So it looks like we’ll be turning over much of the class to Team 1 today to lead us through a discussion of the readings and our overall reactions to them. It should be interesting and we expect you to speak up — both in the face to face space and online. Scott and I will take a cut at the first half of class, take a break, and then turn it over to Team 1. Here are some of the things we will want to talk about:
Schreyer Meeting
- Our thoughts related to their reaction to our course design … we looked like radicals.
- How should we be thinking about assessment as it relates to distributed contributions and the nature of participation?
- What does it mean to do instructional design at a big place like Penn State and how do instructional decisions get made?
ANGEL and our Collective Thoughts on Design
- Let’s take some time and look at how we try to make good decisions at the University as it relates to some of our (potentially) most important tools.
- Could we roll our own LMS? Ever heard of Small Pieces Loosely Joined?
- The rise of Google Sites …
Readings
- Wenger 134-163
- Small Pieces Loosely Joined
- John Mott’s Presentation from Open Ed 2009
, Bridging the Gap Between the LMS and PLE
Christopher P. Long says
Let me just think out loud for a minute here, but when you mention good decisions at the University level and the notion of Google sites in the same post, it reinforces something I have been thinking about recently.
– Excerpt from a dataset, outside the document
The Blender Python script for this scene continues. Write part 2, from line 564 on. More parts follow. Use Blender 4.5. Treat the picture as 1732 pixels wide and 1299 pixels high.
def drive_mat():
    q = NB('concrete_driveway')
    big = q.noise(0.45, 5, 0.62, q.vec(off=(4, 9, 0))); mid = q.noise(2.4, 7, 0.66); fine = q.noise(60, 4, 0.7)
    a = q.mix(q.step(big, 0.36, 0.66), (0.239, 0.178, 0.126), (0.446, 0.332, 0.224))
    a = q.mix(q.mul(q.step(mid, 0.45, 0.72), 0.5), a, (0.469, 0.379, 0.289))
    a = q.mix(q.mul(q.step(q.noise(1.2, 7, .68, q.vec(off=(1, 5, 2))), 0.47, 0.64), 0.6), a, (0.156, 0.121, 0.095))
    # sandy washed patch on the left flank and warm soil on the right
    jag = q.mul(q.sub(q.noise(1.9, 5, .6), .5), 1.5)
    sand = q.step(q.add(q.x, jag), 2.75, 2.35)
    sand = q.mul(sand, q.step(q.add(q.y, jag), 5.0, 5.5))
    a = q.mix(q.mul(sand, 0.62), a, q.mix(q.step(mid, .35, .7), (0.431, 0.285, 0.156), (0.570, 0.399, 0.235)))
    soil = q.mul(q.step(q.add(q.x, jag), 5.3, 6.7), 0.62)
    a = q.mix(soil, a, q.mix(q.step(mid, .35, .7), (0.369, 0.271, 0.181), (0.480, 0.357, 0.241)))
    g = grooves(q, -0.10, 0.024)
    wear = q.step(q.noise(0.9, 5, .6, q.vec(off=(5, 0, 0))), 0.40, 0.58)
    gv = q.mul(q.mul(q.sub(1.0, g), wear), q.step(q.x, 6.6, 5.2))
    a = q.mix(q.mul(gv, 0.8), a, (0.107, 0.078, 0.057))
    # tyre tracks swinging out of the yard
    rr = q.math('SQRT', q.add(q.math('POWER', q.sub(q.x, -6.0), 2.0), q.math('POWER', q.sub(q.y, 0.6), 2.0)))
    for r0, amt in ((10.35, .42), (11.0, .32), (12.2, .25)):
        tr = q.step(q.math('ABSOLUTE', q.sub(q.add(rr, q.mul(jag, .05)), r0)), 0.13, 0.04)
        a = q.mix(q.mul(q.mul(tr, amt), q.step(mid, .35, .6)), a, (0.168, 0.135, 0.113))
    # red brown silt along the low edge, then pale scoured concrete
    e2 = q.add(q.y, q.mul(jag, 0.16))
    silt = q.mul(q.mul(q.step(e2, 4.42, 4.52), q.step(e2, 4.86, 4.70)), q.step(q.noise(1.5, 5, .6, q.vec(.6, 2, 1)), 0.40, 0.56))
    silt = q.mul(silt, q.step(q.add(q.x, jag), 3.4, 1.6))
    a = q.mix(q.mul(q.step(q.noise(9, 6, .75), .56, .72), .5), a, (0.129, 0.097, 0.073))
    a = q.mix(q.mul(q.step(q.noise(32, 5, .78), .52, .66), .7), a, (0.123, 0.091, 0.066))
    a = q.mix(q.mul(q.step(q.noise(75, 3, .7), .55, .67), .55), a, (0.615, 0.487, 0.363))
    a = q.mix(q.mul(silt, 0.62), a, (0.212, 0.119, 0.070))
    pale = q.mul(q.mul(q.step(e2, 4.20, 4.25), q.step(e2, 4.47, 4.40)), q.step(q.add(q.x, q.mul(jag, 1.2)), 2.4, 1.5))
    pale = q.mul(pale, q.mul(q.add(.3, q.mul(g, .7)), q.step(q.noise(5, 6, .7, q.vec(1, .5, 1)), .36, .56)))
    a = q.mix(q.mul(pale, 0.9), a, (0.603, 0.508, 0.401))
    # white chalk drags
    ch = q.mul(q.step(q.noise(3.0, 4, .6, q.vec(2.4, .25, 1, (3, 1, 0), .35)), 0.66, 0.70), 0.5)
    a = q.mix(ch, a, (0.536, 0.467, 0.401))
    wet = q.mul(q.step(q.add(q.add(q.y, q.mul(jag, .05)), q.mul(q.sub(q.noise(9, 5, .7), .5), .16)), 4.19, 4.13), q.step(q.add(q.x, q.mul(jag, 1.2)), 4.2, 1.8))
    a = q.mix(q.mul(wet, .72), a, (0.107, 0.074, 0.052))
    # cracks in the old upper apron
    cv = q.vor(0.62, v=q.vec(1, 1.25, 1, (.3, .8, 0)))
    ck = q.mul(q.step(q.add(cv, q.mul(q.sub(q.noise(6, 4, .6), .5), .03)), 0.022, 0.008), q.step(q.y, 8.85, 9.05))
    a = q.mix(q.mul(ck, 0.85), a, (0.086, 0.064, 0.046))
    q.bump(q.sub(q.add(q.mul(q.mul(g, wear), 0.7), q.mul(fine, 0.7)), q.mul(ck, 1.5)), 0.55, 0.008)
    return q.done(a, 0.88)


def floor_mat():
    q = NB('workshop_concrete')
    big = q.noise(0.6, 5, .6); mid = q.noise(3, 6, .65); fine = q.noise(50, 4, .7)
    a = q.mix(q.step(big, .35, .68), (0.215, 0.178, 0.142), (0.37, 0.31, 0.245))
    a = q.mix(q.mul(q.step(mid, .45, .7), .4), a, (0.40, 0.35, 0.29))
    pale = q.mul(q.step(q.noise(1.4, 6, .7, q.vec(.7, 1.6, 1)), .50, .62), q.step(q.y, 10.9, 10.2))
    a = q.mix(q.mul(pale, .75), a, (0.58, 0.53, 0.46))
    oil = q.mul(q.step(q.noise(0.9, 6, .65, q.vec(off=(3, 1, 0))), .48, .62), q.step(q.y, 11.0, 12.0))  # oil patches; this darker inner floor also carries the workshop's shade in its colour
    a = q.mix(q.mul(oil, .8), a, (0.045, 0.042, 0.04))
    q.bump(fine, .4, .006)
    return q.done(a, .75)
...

The power of social media technology for education lies in the notion that learning is social and that, to use Wenger’s terms, it occurs in communities of practice.
That said, we need a way to connect all our online activities: comments on blogs at PSU, tweets, Buzz posts, blog posts, FB contributions, etc. together so that we can easily share and trace our contributions to the ongoing digital dialogue in its various guises. The constellation of Google sites might be moving in this direction, but even across our Penn State lives, we should be able to have a unified profile that includes all we want it to include, allows us to share what we want and offers us content relevant to our specific academic needs and interests.
I have been thinking about this from the standpoint of a single College, but perhaps it needs to be a University initiative. The PSU Portal is a dim shadow of the sort of dynamic, interactive integration I am thinking about – its main limitation is that it is not social at all.
Brad Kozlek says
Maybe I am not thinking broadly enough, but what I envision when reading your post is a friendfeedesque service that exists for academic/professional purposes.
People can define streams of information they produce either at PSU outside PSU that get aggregated together at their profile, add in friends/followers, maybe the ability to comment and star. Buzz, twitter, facebook, and others all do some form of this. The PSU blog system does not. It missing functionality. How would a system for academic use differ from twitter/facebook/buzz? Does PSU need its own specific system for this?
Christopher P. Long says
Brad, this is part of our ongoing web presence or identity question. Your suggestion about a friendfeedesque service is getting at it, but I want more. I want a single profile that I can use for all the social media spaces on the web. It should be customizable so I can show different sides of myself to different communities.
I don’t think that is something PSU can do, but if it existed, my web interactions with PSU should be integrated with this single profile. The PSU sites should recognize me and feed me information related to who I am.
Also, this profile would be where I could go to see in one place all my various posts, comments, tweets, videos, etc. I could make those things public or not to various communities depending on what I wanted to reveal to whom.
I guess I am talking about a fully customizable, universally integrated web profile.